Alguns geógrafos como David Harvey ou Neil Smith colocam que junto com as soluções moleculares que o capital encontra para a sustentação de sua acumulação através do aumento da mais-valia absoluta ou relativa, co-existem as soluções ”espaço-temporais”. Estes são os mecanismos que operam frente à impossibilidade de investimentos de curo prazo. Frente à sobre-acumulação de capitais pode-se apelar ao investimento em infra-estrutura, gastos sociais, ou aumento da capacidade produtiva mediante a canalização de recursos públicos. O problema é seu caráter limitado em relação aos capitais que deve colocar em movimento e o fato de que em médio prazo também se produz sobre-acumulação nestes circuitos, levando a crises de orçamento do Estado que junto com as instituições financeiras é o que faz intermediação neste tipo de investimento. Isto levará à desvalorização do apoio à produção que a infra-estrutura urbana implica. Mas, assim mesmo, as soluções “espaço-temporais” ao mesmo tempo em que permitem acelerar a circulação do capital-mercadoria e do capital-dinheiro resultando em um aumento da taxa de lucro, significam a fixação no espaço de recursos em grande escala. Estes recursos fixados no espaço também constituem um problema para o capital porque se encontram impossibilitados de voltar a serem colocados em novos investimentos.

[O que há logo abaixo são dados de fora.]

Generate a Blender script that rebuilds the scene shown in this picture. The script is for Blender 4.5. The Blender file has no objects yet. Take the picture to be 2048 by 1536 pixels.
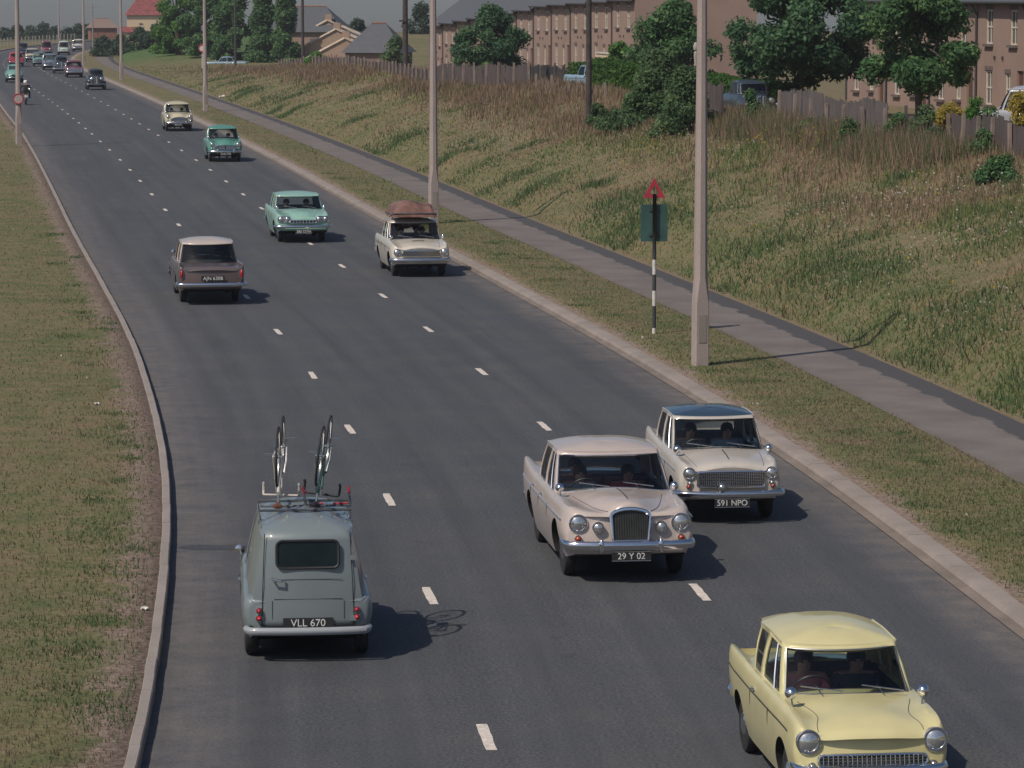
import bpy, bmesh, math, random
import numpy as np
from mathutils import Vector, Matrix, Euler

R = math.radians
random.seed(7)
rng = np.random.default_rng(11)
SC = bpy.context.scene
COL = SC.collection

# ---------------------------------------------------------------- camera, sky, sun, exposure
CAM_H, CAM_F = 7.45, 7100.0            # metres above the road; focal length in pixels of a 2048 wide picture
PITCH = math.atan(783.0 / CAM_F)
cam_data = bpy.data.cameras.new("camera")
cam_data.sensor_width = 36.0
cam_data.lens = CAM_F / 2048.0 * 36.0
cam_data.clip_start = 1.0
cam_data.clip_end = 9000.0
cam = bpy.data.objects.new("camera", cam_data)
cam.location = (0, 0, CAM_H)
cam.rotation_euler = (math.pi / 2 - PITCH, 0, 0)
COL.objects.link(cam)
SC.camera = cam

SUN_EL, SUN_AZ = R(50), R(225)         # behind the camera on the left
world = bpy.data.worlds.new("World")
SC.world = world
world.use_nodes = True
wn, wl = world.node_tree.nodes, world.node_tree.links
wn.clear()
w_out = wn.new("ShaderNodeOutputWorld")
w_bg = wn.new("ShaderNodeBackground")
w_bg.inputs["Strength"].default_value = 0.084
w_sky = wn.new("ShaderNodeTexSky")
w_sky.sky_type = 'NISHITA'
w_sky.sun_disc = False
w_sky.sun_elevation = SUN_EL
w_sky.sun_rotation = SUN_AZ
w_sky.air_density = 1.0
w_sky.dust_density = 2.2
w_sky.ozone_density = 4.0
w_tc = wn.new("ShaderNodeTexCoord")
w_add = wn.new("ShaderNodeVectorMath")
w_add.operation = 'ADD'
w_add.inputs[1].default_value = (0, 0, 0.03)   # the road climbs a little, so the true horizon lies just below the camera's level
wl.new(w_tc.outputs["Generated"], w_add.inputs[0])
wl.new(w_add.outputs[0], w_sky.inputs["Vector"])
wl.new(w_sky.outputs[0], w_bg.inputs["Color"])
wl.new(w_bg.outputs[0], w_out.inputs["Surface"])

sun_data = bpy.data.lights.new("sun", 'SUN')
sun_data.energy = 3.9
sun_data.angle = R(0.5)
sun_data.color = (1.0, 0.91, 0.79)
sun = bpy.data.objects.new("sun", sun_data)
sun_dir = Vector((math.sin(SUN_AZ) * math.cos(SUN_EL), math.cos(SUN_AZ) * math.cos(SUN_EL), math.sin(SUN_EL)))
sun.rotation_euler = sun_dir.to_track_quat('Z', 'Y').to_euler()
COL.objects.link(sun)

SC.view_settings.view_transform = 'Standard'
SC.view_settings.look = 'None'
SC.view_settings.exposure = -0.12
SC.view_settings.gamma = 1.0
SC.view_settings.use_curve_mapping = False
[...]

Inclusive o apoio urbano fundamenta a existência de uma renda do solo urbano que são apoiadas no monopólio de um espaço cujas condições não são reproduzíveis em outra localidade. Por exemplo as torres de Puerto Madero [5] . Junto com o aumento das rendas urbanas se desenvolve a imobilização de montantes de capital cada vez maiores na propriedade urbana. Esta dinâmica que gera o capital necessitará ser quebrada para acabar com a imobilização de capital através da desvalorização da propriedade urbana. Isto muitas vezes se consegue mediante a apropriação dos espaços públicos pelo capital ou sob propriedade precária dos trabalhadores e o povo pobre. Papel desenvolvido muitas pela titulação nas favelas em função de impor o que David Harvey chama de “acumulação por despossessão” mediante o deslocamento de populações em bairros precários através de mecanismos de mercado. A titulação abre a possibilidade de alienação individual por parte dos trabalhadores pobres de pequenas parcelas de terra a preços baixos. A instalação de nova infra-estrutura urbana sobre estas parcelas aumentará fortemente os preços em benefício dos especuladores imobiliários. É o que ocorre com “valorização” de muitos espaços urbanos. Quando não, o capital consegue o mesmo mediante o deslocamento direto e violento como se pretende fazer na Villa de Retiro.

Este conjunto de movimentos do capital tornam gráfico como o capitalismo ao mesmo tempo em que cria a necessidade de equipamentos coletivos de consumo, de uma infra-estrutura urbana, inclusive de moradias para os trabalhadores, em algumas situações, ao mesmo tempo limita quantitativa e qualitativamente sua produção. Por fim, a infra-estrutura urbana ao mesmo tempo em que contribui à valorização de capital em geral, tem que ser financiada pelo orçamento público, mas isto enfrenta o rechaço generalizado por parte dos capitalistas. Por isso a urbanização em função das necessidades sociais somente poderá ser conquistada em outro tipo de organização social e não mediante seu usufruto por parte dos tentáculos capitalistas.

[1Refere-se aos ataques fascistóides de “vizinhos” a trabalhadores bolivianos, paraguaios e pobres em luta por moradia, e à zona liberada feita pela polícia para que estes ataques ocorressem livremente. (Nota do Tradutor)

[2Prefeito de Buenos Aires, opositor a Cristina Kirchner. (Nota do Tradutor)

[3Refere-se aos kircheneristas. (Nota do Tradutor).

[4Projeto centro-esquerdista burguês liderado pelo cineasta Pino Solanas, do qual o MST Argentino faz parte(Corrente ligado ao MÊS, tendência interna do PSOL cuja principal figura é a ex-deputada federal Luciana Genro). (Nota do Tradutor)

[5Região valorizada de Buenos Aires, modelo internacional de “revalorização” de regiões portuárias.(Nota do Tradutor).